I dissent and vote to affirm the order of the County Court on the ground that defendant was not given notice of the charge upon which he was convicted.
It is a rudimentary element of due process of law, forcefully embodied in our State Constitution, that "in any trial in any court whatever the party accused shall * * * be informed of the nature and cause of the accusation" (NY Const., art I, § 6). Notwithstanding the somewhat peculiar status traffic violations have within our criminal justice system (see Matter of Rosenthal v Hartnett, 36 N.Y.2d 269), a law or procedure, based upon whatever reason, be it convenience or expedience, that conflicts with this constitutional mandate, must fall.
As defined by CPL 100.10, a simplified traffic information "is a written accusation by a police officer * * * which charges a person with the commission of one or more traffic infractions and/or misdemeanors relating to traffic, and which * * * designates the offense or offenses charged" (see Practice Commentary, McKinney's Cons. Laws of NY, Book 11A, CPL 100.25, p 398).
The simplified traffic information utilized in this case clearly put defendant on notice that he was charged with a violation of subdivision 3 of section 1192 of the Vehicle and Traffic Law.
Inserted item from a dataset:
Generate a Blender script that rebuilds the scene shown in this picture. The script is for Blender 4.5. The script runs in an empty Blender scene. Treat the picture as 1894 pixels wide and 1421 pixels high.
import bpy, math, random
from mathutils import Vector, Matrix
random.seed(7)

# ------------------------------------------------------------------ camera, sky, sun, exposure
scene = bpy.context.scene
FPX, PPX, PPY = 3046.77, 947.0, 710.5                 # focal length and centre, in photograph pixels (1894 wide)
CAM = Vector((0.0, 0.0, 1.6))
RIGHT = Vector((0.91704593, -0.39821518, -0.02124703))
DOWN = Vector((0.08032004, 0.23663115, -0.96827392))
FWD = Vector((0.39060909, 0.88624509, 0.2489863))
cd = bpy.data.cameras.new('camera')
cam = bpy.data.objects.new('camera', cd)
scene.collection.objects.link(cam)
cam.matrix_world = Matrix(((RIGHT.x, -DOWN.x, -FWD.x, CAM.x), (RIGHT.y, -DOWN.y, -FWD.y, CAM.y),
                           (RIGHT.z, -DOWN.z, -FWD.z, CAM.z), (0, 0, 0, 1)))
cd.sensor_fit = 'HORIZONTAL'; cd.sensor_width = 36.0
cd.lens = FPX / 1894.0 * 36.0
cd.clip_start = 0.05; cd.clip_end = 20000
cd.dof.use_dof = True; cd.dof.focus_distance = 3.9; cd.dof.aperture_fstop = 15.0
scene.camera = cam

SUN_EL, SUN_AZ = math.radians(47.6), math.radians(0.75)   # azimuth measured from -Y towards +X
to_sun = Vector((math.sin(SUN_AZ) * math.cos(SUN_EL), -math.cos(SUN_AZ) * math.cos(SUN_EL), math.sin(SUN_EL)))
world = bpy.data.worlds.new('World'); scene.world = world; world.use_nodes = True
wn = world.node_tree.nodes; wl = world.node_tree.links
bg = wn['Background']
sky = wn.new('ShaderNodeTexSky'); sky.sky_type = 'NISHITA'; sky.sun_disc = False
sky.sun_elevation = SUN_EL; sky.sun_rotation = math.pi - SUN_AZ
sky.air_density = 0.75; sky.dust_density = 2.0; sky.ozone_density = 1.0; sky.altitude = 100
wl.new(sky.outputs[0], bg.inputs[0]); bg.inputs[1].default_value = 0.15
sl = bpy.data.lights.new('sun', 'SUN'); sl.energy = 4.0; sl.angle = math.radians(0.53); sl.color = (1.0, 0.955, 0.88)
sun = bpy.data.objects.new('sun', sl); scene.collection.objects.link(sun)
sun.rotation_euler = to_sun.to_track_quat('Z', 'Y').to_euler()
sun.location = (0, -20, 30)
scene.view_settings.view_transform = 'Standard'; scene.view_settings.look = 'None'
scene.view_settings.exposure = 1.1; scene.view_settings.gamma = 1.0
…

It did not give express or implied notice therein of a charge under any other section or subdivision. It did not provide a warning to defendant that a person charged under subdivision 3 of section 1192 can be alternatively convicted under the other two subdivisions of said section, without being formally charged therewith, despite the fact that they are separate and distinct offenses. It is only if a defendant comes upon section 1196 that he will be made aware of this peculiarity in the statutory scheme.
In neither of the opinions to reverse is it contended that section 1196, in and of itself, supplies adequate notice to a defendant. In the Per Curiam opinion it is conceded that the offenses listed in said section 1192 are separate and distinct. It is reasoned there, however, that each is but a species of an overall generic offense. Such a characterization, however, fails to compel or yield a construction that being charged with one of the subdivisions in section 1192 "perforce" gives notice to a defendant that he is, in reality, being charged with any or all of the three. An analogy is not to be made between these distinct independent offenses and categories of offenses deemed to be lesser included.
It is conceded in the concurring opinion that the "mere existence [of 1196] on the statute books" does not provide a valid substitute for notice of the crime charged. It is urged, nevertheless, that the theory upon which the trial was conducted was sufficient to bring the requisite notice home to defendant. In answer, the most minimal of due process dictates, mandating adequate notice, requires more than waiting until the very inception of trial before a defendant can truly ascertain the charges upon which he is being held accountable.
It is concluded, therefore, that defendant was not adequately notified of the charge upon which he was convicted and the decision of the County Court should be affirmed.
Chief Judge BREITEL and Judges JASEN, GABRIELLI and JONES concur in Per Curiam opinion; Judge FUCHSBERG concurs in a separate opinion in which Judge WACHTLER concurs; Judge COOKE dissents and votes to affirm in another opinion.
Order reversed and case remitted to Broome County Court for further proceedings in accordance with the opinion herein.